Friday, January 29, 2010

finally, broccoli and cauliflower emerge

I'm not really expecting big heads of broccoli or cauliflower from my five plants, but I am pleased to see these little (approximately 2-inch diameter) buds! Plus we can eat the broccoli leaves even if no more heads emerge. Maybe I'll only plant one broccoli and one cauliflower next fall because I've never had great luck with either, and they take lots of room. I think I'd rather use that space for more dinosaur kale and swiss chard.

purple cauliflower! Its innards are white, though.

After more than a week of very mild temperatures, we're drizzly and cold again here with hard freezes predicted for tonight and tomorrow night. I covered all the vegetables an hour ago and moved some potted plants into the shed. What little room I have inside I saved for my potted bay and thyme. I suppose I better get used to this routine. Stay warm, y'all.


Kathleen Scott said...

Potted bay? I have a bay tree planted out in the pitiful clay-over-limestone...but after 3 years, it still looks like an infant. Didn't know they'd grow well in pots. How big?

Your veggies are beautiful.

k said...

Yay for broccoli and cauliflower! I am loving them roasted.

TexasDeb said...

Leaves? You can eat the leaves? Oh man, there is SO much I have yet to learn....

After a good rain I decided not to cover last night - it JUST hit freezing here for a while this AM so not sure if I got away with that or not. Sheesh....I just got lazy there for certain. I won't risk that again (I say now, anyway).

Love the purply cauliflower. What gorgeous colors you have in your veggie garden this year.

Miranda R Mueller said...

Heck yes you can eat the leaves. Just as good as the flower in my opinion. I eat every part of my broccoli except for the snail nibbled bits and the tough lower stem: the chickens get those parts.
My broccoli has done quite well this and last year - not as big of crowns this year, but good enough. My cauli is just peeking out. I staggered about 8 brocc plants this year and i'm loving having so much, as i can eat a huge pot of steamed brocc all by myself!

Iris said...

Kathleen--Thank you! The bay was a gift about a month ago, so I just potted it, especially since it's only 10" tall and very skinny right now.

k--I like them roasted, too, especially with a little cumin, coriander, and turmeric!

Deb--Yep! Treat the leaves just like any greens. (I've never heard of eating cauliflower leaves, though.) I don't think it got as cold as was predicted last night (and probably won't tonight either), so you're probably fine. Thank you--I like the colors, too!

Miranda--We just ate huge bowls of steamed broccoli (as a change from roasted) for dinner tonight, but it was from Boggy Creek Farm Stand because mine's too puney so far. Congratulations on your big crop!

Linda/Central Texas Gardener said...

How beautiful!
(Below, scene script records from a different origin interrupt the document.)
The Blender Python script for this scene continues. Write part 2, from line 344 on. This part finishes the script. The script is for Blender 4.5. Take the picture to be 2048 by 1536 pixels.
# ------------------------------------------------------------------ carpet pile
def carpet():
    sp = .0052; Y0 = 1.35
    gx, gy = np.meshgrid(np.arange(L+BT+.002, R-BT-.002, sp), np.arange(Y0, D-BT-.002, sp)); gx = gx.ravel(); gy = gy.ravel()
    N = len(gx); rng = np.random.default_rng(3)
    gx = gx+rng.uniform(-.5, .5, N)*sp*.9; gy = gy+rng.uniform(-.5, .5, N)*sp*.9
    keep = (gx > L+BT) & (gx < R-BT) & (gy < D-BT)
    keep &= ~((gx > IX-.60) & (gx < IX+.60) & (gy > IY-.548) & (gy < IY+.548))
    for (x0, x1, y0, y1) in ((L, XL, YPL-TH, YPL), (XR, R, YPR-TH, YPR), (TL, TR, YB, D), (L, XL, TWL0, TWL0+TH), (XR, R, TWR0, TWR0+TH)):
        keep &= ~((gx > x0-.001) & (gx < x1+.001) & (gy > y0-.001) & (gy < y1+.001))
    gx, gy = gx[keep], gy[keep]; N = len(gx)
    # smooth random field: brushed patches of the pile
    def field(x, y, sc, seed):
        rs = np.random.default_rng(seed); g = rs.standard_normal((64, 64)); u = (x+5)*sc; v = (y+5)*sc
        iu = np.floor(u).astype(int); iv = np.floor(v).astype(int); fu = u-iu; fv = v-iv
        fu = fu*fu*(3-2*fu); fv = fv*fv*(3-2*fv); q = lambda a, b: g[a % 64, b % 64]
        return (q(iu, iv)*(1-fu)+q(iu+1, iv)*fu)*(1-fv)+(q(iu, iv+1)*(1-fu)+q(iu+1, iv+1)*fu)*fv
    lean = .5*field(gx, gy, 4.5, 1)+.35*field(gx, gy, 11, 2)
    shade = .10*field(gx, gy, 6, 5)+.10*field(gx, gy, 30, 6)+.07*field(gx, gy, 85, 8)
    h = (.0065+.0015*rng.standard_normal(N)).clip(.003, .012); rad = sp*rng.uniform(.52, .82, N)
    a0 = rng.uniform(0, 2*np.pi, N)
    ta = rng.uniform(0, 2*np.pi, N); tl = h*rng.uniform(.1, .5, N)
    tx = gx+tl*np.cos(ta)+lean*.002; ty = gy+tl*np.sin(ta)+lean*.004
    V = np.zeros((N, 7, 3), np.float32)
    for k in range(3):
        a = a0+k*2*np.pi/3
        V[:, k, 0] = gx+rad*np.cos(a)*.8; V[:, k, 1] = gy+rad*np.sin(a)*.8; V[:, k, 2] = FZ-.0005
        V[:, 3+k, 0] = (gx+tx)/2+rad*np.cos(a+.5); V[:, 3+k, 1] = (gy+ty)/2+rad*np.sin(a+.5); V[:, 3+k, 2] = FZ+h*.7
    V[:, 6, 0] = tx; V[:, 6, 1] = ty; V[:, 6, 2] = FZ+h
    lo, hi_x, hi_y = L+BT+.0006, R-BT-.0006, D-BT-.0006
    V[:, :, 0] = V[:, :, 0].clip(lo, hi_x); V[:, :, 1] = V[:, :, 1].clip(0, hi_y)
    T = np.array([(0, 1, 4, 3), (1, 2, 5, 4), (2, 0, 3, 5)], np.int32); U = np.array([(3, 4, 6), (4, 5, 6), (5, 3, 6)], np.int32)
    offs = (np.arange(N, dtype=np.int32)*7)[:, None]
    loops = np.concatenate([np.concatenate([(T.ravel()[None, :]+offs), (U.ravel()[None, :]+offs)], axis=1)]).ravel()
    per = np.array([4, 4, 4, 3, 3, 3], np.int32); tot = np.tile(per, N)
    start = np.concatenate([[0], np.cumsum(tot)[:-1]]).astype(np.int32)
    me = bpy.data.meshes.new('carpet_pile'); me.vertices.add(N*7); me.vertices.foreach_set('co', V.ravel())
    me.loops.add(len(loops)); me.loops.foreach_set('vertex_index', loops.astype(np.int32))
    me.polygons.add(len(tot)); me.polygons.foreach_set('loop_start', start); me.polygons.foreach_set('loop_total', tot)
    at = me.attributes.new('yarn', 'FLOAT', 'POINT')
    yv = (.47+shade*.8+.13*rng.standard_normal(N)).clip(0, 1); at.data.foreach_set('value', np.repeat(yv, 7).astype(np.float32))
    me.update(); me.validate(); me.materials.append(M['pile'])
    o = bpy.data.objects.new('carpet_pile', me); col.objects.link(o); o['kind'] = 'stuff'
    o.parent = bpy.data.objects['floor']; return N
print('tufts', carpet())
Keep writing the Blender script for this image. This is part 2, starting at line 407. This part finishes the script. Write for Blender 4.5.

Your vegetables always look "too good to eat!"

Kathleen Scott said...

Thanks for following up on the bay tree. The upper leaves on mine are showing cold damage. I didn't even think about covering it. Since your post, I'm thinking of moving it to a raised bed (fenced from the deer, of course).

Iris said...

Linda--Thanks--I think it might be my photo-cropping skills as much as my ability to grow pretty vegetables!

Kathleen--You're welcome! I usually err on the side of covering anything new to me, but I don't yet know how cold sensitive bay trees are. From your comment, I'm guessing they ARE somewhat cold-sensitive.

KMTBERRY said...

I simply can NOT believe how little broccoli you are getting! I get HUGE amounts every winter, my broccoli are nearly as prolific as tomato plants. Well as tomato plants USED to be. (I wonder how they will do this year, assuming it keeps actually RAINING?)

Here are some things that might be wrong:

1) maybe you have planted a cruddy variety. I bought TWO varieties at Organic Gardener because I couldn't remember (of course) which one was the GOOD variety. The GOOD ones made gigantic heads and nearly full size secondary heads, staring in December. The BAD variety is just now making rather puny heads (like yours)

Oh...did I MARK which variety was which? OF COURSE NOT. I do remember what they were: Packman and Calabrese. I think PACKMAN is the good one.

2) Maybe they aren't getting enough SUN. My broccoli are facing South in an area of virtually no shade. My neighbor Glen planted his facing west. He is just now getting puny heads, and mine have been producing huge heads since December.

4) Maybe they are crowded? Since it sounds like you begrudge them space, maybe you can dig a bed especially for them next fall and plant them really far apart.

I hate to see you GIVE UP on Broccoli, when (in my experience) it is ONE of the most REWARDING things we can grow in this benighted climate.

Iris said...

KMTBERRY--Thanks for all the tips! I'm not giving up on broccoli yet. I planted mine from seed from Botanical Interests, and the variety was called "Di Cicco."

Pretty sure they're getting enough sun but they very well may be too crowded, and maybe Di Cicco isn't so great.